While they don’t quite make their nut every year, they do get enough each year to squeak by, even if barely. Why? Because they give the people what they want.
“We’re community focused. We want to do and provide and make content that services our listeners, whether it be the music we’re playing or some of the community service items we have. Stuff like that. We are a Rochester-based community radio station,” Linton said.
But how do they still work? Jazz, as earlier stated, has an older association with it, but the station has existed for 44 years, meaning that somehow, they have kept thriving as younger people get older, and get more into jazz music. It also doesn't hurt that Rochester is a huge music hub. It seems like every week downtown Rochester is holding another music festival, bass-lines thumping through all the local businesses.
Jazz 90.1 has really found a niche, considering Rochester is, as Linton calls it, “an insanely huge jazz town.” The station saw a want and a need to have jazz on the radio and worked to fill that void. It provides not only entertainment, but things listeners want and need to know.
Since it runs out of the Greece Central School District (which provides a place to reside, heat and lighting, essentially), the station also broadcasts school board meetings, announces district events, and more. But it also provides information about community events, local news, and things people may not even know they want and need to know until they pop on a non-commercial station and realize there’s more to radio than Ryan Seacrest being taped a week ahead of time and being queued up on the air.

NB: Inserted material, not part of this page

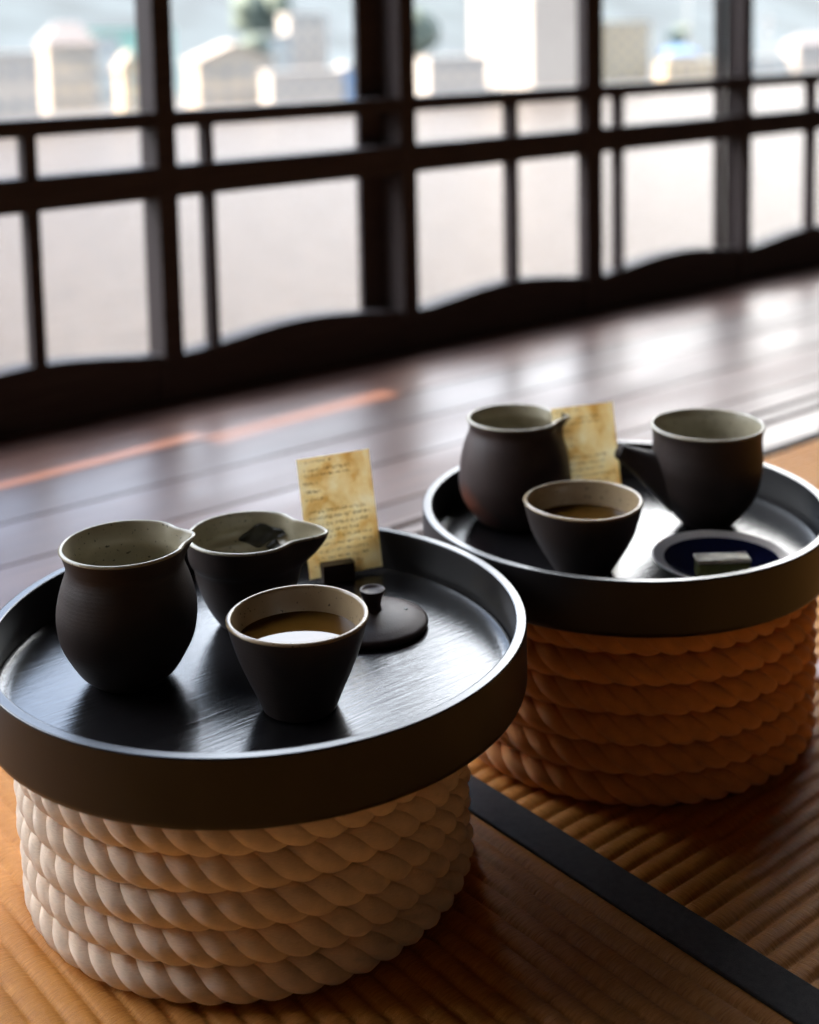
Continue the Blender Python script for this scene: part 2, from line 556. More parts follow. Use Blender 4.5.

But despite being a great local service to those who listen, the station needs more. There’s a demographic that eventually has to grow up and into jazz fandom, but with the changes in the world, how do they get those people interested, especially when they can find music on their phones, and the concept of AM and FM seems like a foreign language?
“There’s no answer to that. .... As that 35-plus demographic we have starts to age, we need to make sure the audiences behind them are coming in as well,” Linton explained. “As we grew up, we grew up with the radio. We might have started in middle and high school listening to the Top 40 and we’d eventually, maybe grow into liking other music, but the problem is, now everyone can pull up their mobile device and get whatever music they want.”
So Jazz 90.1 is acclimating. The station has now launched its station’s app, and has immersed itself in social media as well, including Snapchat and Instagram. This wasn’t done without some side-eye from others, though, who thought Linton was crazy for even trying.
But Linton insisted, and it’s paying off.
“It’s all about mobile devices. Young people, and even people in their 30s, 40s, 50s love their technology. ... When I did it people looked at me a little funny,” Linton said. “They’d say, ‘Do you really think your listeners are going to want to download this?’ They assume there are ages of people not using technology, and that’s wrong.”
Hopefully, the transition into youth-oriented technology works, and people can get their jazz music on demand, even though … haven’t they always been able to do that?
“What people don’t seem to realize is, that choice has always been there on the dashboards of our car. ... But it’s almost like younger people see AM/FM as ‘older’ technology,” said Linton. “People are cutting the cord with television and don’t seem to care they’re losing ABC, NBC, CBS. Why? Because we have on-demand. We want it right now.
“The way we’ve fought back, we have the streams online, launched an online-only blues and big band station, we have the app, we have [social media],” listed Linton. “All of this is an appeal to that younger demographic. The question is, how do you turn those guys into AM/FM listeners and then to us, into donors?”
All the station can do is adapt to the changing times, while keeping jazz music in the minds and hearts of demographics old and new, as well as those who don’t even know they love jazz yet.